Did the Particle Go Through the Two Slits, or Did the Wave Function?

Original Article ↗ Hacker News Discussion ↗

Reception of the article

  • Several readers found the piece caught in the middle: too technical and long-winded for newcomers, but not offering new insight for people who know QM.
  • Central complaint: the key claim “wave function is a wave in possibility space, not physical space” is asserted more than motivated.
  • Others liked it, saying it carefully explains that the wavefunction is defined over configuration space (positions, spins, etc.) and that confusion arises from trying to picture it as a literal 3D physical wave.

What and where is the wavefunction?

  • One-particle ψ(t,x) tempts people to think of a field in space; for multiple particles ψ(t,x₁,x₂,…) clearly lives in a higher‑dimensional configuration space.
  • Some stress this is analogous to classical probability distributions p(x₁,x₂), except with complex amplitudes.
  • Debate: is the wavefunction “real” or just a bookkeeping device?
    • One camp: mere calculational tool; path integrals more “natural”, collapse just updating information.
    • Others: calling it bookkeeping undermines any attempt at interpretation; it encodes genuine structure of reality, even if abstract.

Double-slit experiment and measurement

  • Multiple explanations of single-particle double slit: one photon/electron at a time, dots accumulate into an interference pattern.
  • Misconception corrected: no “one photon in, two photons out”; no photon multiplication.
  • Quantum eraser and delayed-choice variants discussed: interference disappears when which-path information is in principle available, and can be “restored” by erasing that information, though popular accounts often oversimplify the resulting patterns.
  • Clarification that detectors and any interaction (including potentially gravity, if information is amplified) can act as “observers” via entanglement and decoherence.

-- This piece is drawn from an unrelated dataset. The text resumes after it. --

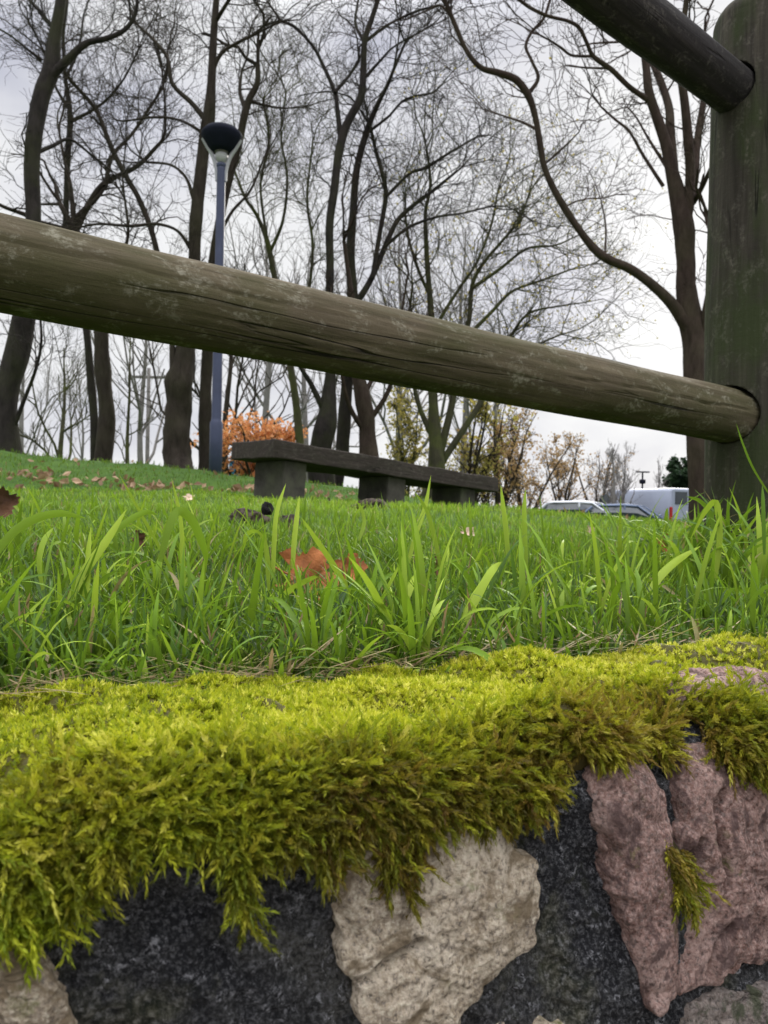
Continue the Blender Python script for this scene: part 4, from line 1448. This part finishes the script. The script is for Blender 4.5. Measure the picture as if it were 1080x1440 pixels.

Particles, waves, and fields

  • Ongoing discomfort with “wave–particle duality” language; several propose thinking in terms of a single quantum object (field excitation / “quanta”) that sometimes behaves particle‑like or wave‑like.
  • Some argue there are “really” only waves or fields; particles are localized interactions. Others note QFT still talks about particles as field excitations and that interacting QFT makes the particle concept approximate.
  • Bohmian mechanics/pilot-wave theory is raised as an alternative interpretation; critics say it introduces extra unobservable structure and nonlocality without solving core issues.

Decoherence, uncertainty, and the classical limit

  • Decoherence described as the rapid loss of observable interference for macroscopic systems, making them effectively classical.
  • Disagreement over whether Heisenberg uncertainty is purely statistical/epistemic or a physical limit on how observables can influence interactions.
  • Some want clearer derivations of when classical approximations are valid; others point to vast experimental confirmation that QM (in whatever formulation) already works to extreme precision.